[What to produce] Reproduce nothing but the lines from the start of the material through the line that includes "SC.camera = camo", both ends included, and omit every picture.
START Dataset rows
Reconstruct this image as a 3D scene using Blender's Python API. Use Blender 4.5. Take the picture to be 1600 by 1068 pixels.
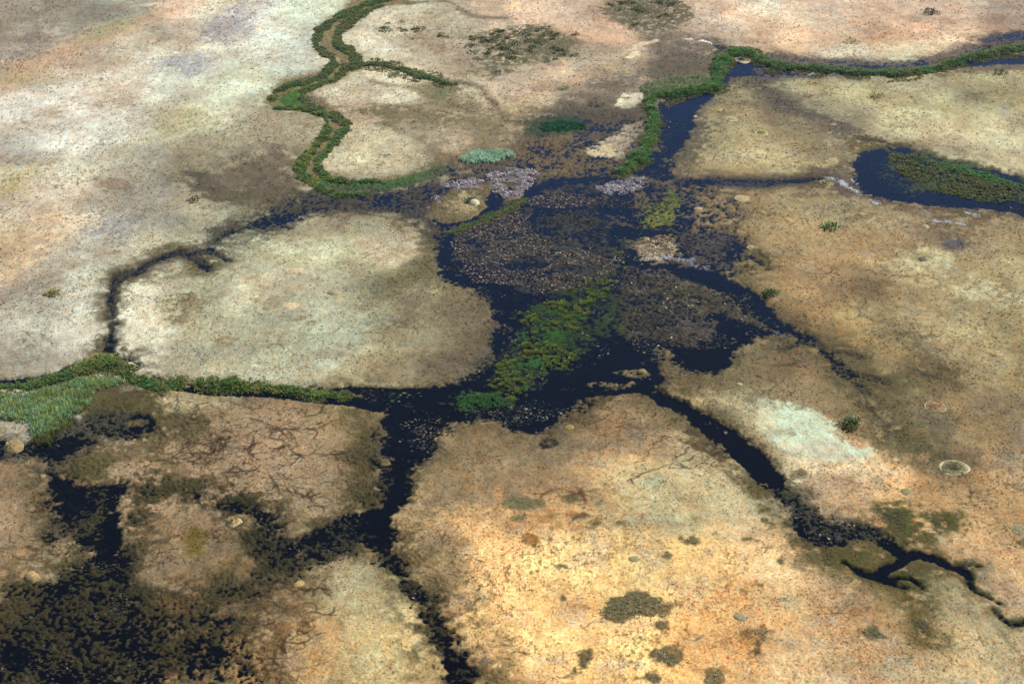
import bpy, math, random
import numpy as np
from mathutils import Vector, Matrix

for o in list(bpy.data.objects):
    bpy.data.objects.remove(o)
SC = bpy.context.scene
COL = SC.collection
R = math.radians
random.seed(7)
RNG = np.random.default_rng(7)

# ------------------------------------------------------------------ camera
H = 200.0                      # flying height in metres
PITCH = 29.0
HFOV = 36.0
W_, H_ = 1600.0, 1068.0
F = (W_ / 2) / math.tan(R(HFOV / 2))
cam = bpy.data.cameras.new('camera')
cam.sensor_width = 36.0
cam.angle = R(HFOV)
cam.clip_start = 1.0
cam.clip_end = 20000.0
camo = bpy.data.objects.new('camera', cam)
COL.objects.link(camo)
camo.location = (0, 0, H)
camo.rotation_euler = (R(90 - PITCH), 0, 0)
SC.camera = camo

# ------------------------------------------------------------------ light
SUN_EL, SUN_AZ = 52.0, 62.0    # azimuth clockwise from +Y (the viewing direction)
world = bpy.data.worlds.new('World')
SC.world = world
world.use_nodes = True
wn = world.node_tree
wn.nodes.clear()
wo = wn.nodes.new('ShaderNodeOutputWorld')
wb = wn.nodes.new('ShaderNodeBackground')
ws = wn.nodes.new('ShaderNodeTexSky')
ws.sky_type = 'NISHITA'
ws.sun_disc = False
ws.sun_elevation = R(SUN_EL)
ws.sun_rotation = R(SUN_AZ)
ws.altitude = 1000.0
ws.dust_density = 0.6
ws.ozone_density = 2.0
wb.inputs['Strength'].default_value = 0.07
wn.links.new(ws.outputs[0], wb.inputs[0])
wn.links.new(wb.outputs[0], wo.inputs[0])
sun = bpy.data.lights.new('sun', 'SUN')
sun.energy = 4.0
sun.angle = R(0.5)
sun.color = (1.0, 0.95, 0.87)
suno = bpy.data.objects.new('sun', sun)
COL.objects.link(suno)
sd = Vector((math.sin(R(SUN_AZ)) * math.cos(R(SUN_EL)), math.cos(R(SUN_AZ)) * math.cos(R(SUN_EL)), math.sin(R(SUN_EL))))
suno.rotation_euler = sd.to_track_quat('Z', 'Y').to_euler()
SC.view_settings.view_transform = 'Standard'
SC.view_settings.look = 'None'
SC.view_settings.exposure = 0.85
SC.view_settings.gamma = 1.0
SC.view_settings.use_curve_mapping = False
PLK = 1.5
EXPK = 0.60                    # colour as photographed -> base colour

# ------------------------------------------------------------------ helpers
SP, CP = math.sin(R(PITCH)), math.cos(R(PITCH))

def at(px, py):
    """survey point: where a point of the photograph lies on the level plain (metres)"""
    u = (px - 800.0) / F
    v = (534.0 - py) / F
    t = H / (SP - v * CP)
    return np.array([u * t, (CP + v * SP) * t])

def pts(poly):
    return np.array([at(p[0], p[1]) for p in poly])

def lin(c):
    c = np.asarray(c, float) / 255.0
    return np.where(c <= 0.04045, c / 12.92, ((c + 0.055) / 1.055) ** 2.4)

def alb(c, k=None):
    return lin(c) * (EXPK if k is None else k)

def hash2(ix, iy, seed):
    n = (ix.astype(np.int64) * 374761393 + iy.astype(np.int64) * 668265263 + seed * 1442695041) & 0x7fffffff
    n = ((n ^ (n >> 13)) * 1274126177) & 0x7fffffff
    n = (n ^ (n >> 16)) & 0xffff
    return n.astype(np.float32) / 65535.0

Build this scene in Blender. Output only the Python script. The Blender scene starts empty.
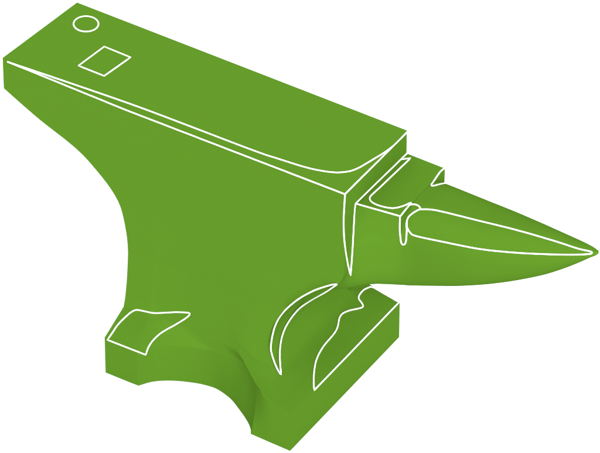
END Dataset rows
[Response for this exercise]
Reconstruct this image as a 3D scene using Blender's Python API. Use Blender 4.5. Take the picture to be 1600 by 1068 pixels.
import bpy, math, random
import numpy as np
from mathutils import Vector, Matrix

for o in list(bpy.data.objects):
    bpy.data.objects.remove(o)
SC = bpy.context.scene
COL = SC.collection
R = math.radians
random.seed(7)
RNG = np.random.default_rng(7)

# ------------------------------------------------------------------ camera
H = 200.0                      # flying height in metres
PITCH = 29.0
HFOV = 36.0
W_, H_ = 1600.0, 1068.0
F = (W_ / 2) / math.tan(R(HFOV / 2))
cam = bpy.data.cameras.new('camera')
cam.sensor_width = 36.0
cam.angle = R(HFOV)
cam.clip_start = 1.0
cam.clip_end = 20000.0
camo = bpy.data.objects.new('camera', cam)
COL.objects.link(camo)
camo.location = (0, 0, H)
camo.rotation_euler = (R(90 - PITCH), 0, 0)
SC.camera = camo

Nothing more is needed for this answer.